• **Description of the task**: Output every line of the data exactly as it appears.
[Start Data block]
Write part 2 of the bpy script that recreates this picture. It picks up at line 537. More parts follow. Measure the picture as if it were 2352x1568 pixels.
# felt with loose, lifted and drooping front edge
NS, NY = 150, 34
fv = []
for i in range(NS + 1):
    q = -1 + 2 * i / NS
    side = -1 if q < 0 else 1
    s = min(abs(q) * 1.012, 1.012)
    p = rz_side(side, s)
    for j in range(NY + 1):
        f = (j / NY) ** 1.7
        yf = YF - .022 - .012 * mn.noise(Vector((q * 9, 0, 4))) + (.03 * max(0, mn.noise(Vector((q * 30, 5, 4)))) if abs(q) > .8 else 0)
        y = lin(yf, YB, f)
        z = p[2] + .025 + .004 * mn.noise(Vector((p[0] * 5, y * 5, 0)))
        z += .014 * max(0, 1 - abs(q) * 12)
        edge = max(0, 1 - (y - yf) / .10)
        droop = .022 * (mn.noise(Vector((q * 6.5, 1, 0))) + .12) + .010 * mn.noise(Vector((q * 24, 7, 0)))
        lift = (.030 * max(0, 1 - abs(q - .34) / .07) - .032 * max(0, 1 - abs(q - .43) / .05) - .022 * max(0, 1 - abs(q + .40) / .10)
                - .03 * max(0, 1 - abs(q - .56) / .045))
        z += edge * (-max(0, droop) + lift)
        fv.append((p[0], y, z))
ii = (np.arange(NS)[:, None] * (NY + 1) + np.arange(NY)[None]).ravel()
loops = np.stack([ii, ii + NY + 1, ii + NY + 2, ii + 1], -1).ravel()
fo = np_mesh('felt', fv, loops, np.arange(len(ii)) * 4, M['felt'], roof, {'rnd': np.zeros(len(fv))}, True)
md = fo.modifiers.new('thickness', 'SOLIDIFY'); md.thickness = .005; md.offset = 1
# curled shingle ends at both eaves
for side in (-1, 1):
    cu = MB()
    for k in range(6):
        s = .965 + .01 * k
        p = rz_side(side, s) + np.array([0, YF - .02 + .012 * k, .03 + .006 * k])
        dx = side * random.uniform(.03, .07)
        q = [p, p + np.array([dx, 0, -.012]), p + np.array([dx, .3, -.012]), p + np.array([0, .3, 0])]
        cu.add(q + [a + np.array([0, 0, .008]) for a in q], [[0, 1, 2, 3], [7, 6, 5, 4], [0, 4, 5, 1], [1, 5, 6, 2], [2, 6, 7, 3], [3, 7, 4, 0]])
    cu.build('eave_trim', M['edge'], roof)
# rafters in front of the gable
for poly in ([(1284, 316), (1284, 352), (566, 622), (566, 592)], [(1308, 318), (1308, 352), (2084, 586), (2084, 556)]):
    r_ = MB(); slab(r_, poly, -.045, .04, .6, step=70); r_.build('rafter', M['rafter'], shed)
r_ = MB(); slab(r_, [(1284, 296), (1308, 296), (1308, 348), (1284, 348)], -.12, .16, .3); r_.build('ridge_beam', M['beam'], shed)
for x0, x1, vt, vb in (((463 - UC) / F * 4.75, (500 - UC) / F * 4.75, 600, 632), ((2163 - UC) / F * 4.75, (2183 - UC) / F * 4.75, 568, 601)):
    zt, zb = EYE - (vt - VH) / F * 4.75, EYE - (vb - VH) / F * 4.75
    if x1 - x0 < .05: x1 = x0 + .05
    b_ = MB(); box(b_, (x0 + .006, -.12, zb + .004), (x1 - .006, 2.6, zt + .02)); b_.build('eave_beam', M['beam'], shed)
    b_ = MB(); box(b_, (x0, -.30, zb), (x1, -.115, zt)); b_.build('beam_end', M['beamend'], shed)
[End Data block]
• **Output of the exercise**:
Write part 2 of the bpy script that recreates this picture. It picks up at line 537. More parts follow. Measure the picture as if it were 2352x1568 pixels.
# felt with loose, lifted and drooping front edge
NS, NY = 150, 34
fv = []
for i in range(NS + 1):
    q = -1 + 2 * i / NS
    side = -1 if q < 0 else 1
    s = min(abs(q) * 1.012, 1.012)
    p = rz_side(side, s)
    for j in range(NY + 1):
        f = (j / NY) ** 1.7
        yf = YF - .022 - .012 * mn.noise(Vector((q * 9, 0, 4))) + (.03 * max(0, mn.noise(Vector((q * 30, 5, 4)))) if abs(q) > .8 else 0)
        y = lin(yf, YB, f)
        z = p[2] + .025 + .004 * mn.noise(Vector((p[0] * 5, y * 5, 0)))
        z += .014 * max(0, 1 - abs(q) * 12)
        edge = max(0, 1 - (y - yf) / .10)
        droop = .022 * (mn.noise(Vector((q * 6.5, 1, 0))) + .12) + .010 * mn.noise(Vector((q * 24, 7, 0)))
        lift = (.030 * max(0, 1 - abs(q - .34) / .07) - .032 * max(0, 1 - abs(q - .43) / .05) - .022 * max(0, 1 - abs(q + .40) / .10)
                - .03 * max(0, 1 - abs(q - .56) / .045))
        z += edge * (-max(0, droop) + lift)
        fv.append((p[0], y, z))
ii = (np.arange(NS)[:, None] * (NY + 1) + np.arange(NY)[None]).ravel()
loops = np.stack([ii, ii + NY + 1, ii + NY + 2, ii + 1], -1).ravel()
fo = np_mesh('felt', fv, loops, np.arange(len(ii)) * 4, M['felt'], roof, {'rnd': np.zeros(len(fv))}, True)
md = fo.modifiers.new('thickness', 'SOLIDIFY'); md.thickness = .005; md.offset = 1
# curled shingle ends at both eaves
for side in (-1, 1):
    cu = MB()
    for k in range(6):
        s = .965 + .01 * k
        p = rz_side(side, s) + np.array([0, YF - .02 + .012 * k, .03 + .006 * k])
        dx = side * random.uniform(.03, .07)
        q = [p, p + np.array([dx, 0, -.012]), p + np.array([dx, .3, -.012]), p + np.array([0, .3, 0])]
        cu.add(q + [a + np.array([0, 0, .008]) for a in q], [[0, 1, 2, 3], [7, 6, 5, 4], [0, 4, 5, 1], [1, 5, 6, 2], [2, 6, 7, 3], [3, 7, 4, 0]])
    cu.build('eave_trim', M['edge'], roof)
# rafters in front of the gable
for poly in ([(1284, 316), (1284, 352), (566, 622), (566, 592)], [(1308, 318), (1308, 352), (2084, 586), (2084, 556)]):
    r_ = MB(); slab(r_, poly, -.045, .04, .6, step=70); r_.build('rafter', M['rafter'], shed)
r_ = MB(); slab(r_, [(1284, 296), (1308, 296), (1308, 348), (1284, 348)], -.12, .16, .3); r_.build('ridge_beam', M['beam'], shed)
for x0, x1, vt, vb in (((463 - UC) / F * 4.75, (500 - UC) / F * 4.75, 600, 632), ((2163 - UC) / F * 4.75, (2183 - UC) / F * 4.75, 568, 601)):
    zt, zb = EYE - (vt - VH) / F * 4.75, EYE - (vb - VH) / F * 4.75
    if x1 - x0 < .05: x1 = x0 + .05
    b_ = MB(); box(b_, (x0 + .006, -.12, zb + .004), (x1 - .006, 2.6, zt + .02)); b_.build('eave_beam', M['beam'], shed)
    b_ = MB(); box(b_, (x0, -.30, zb), (x1, -.115, zt)); b_.build('beam_end', M['beamend'], shed)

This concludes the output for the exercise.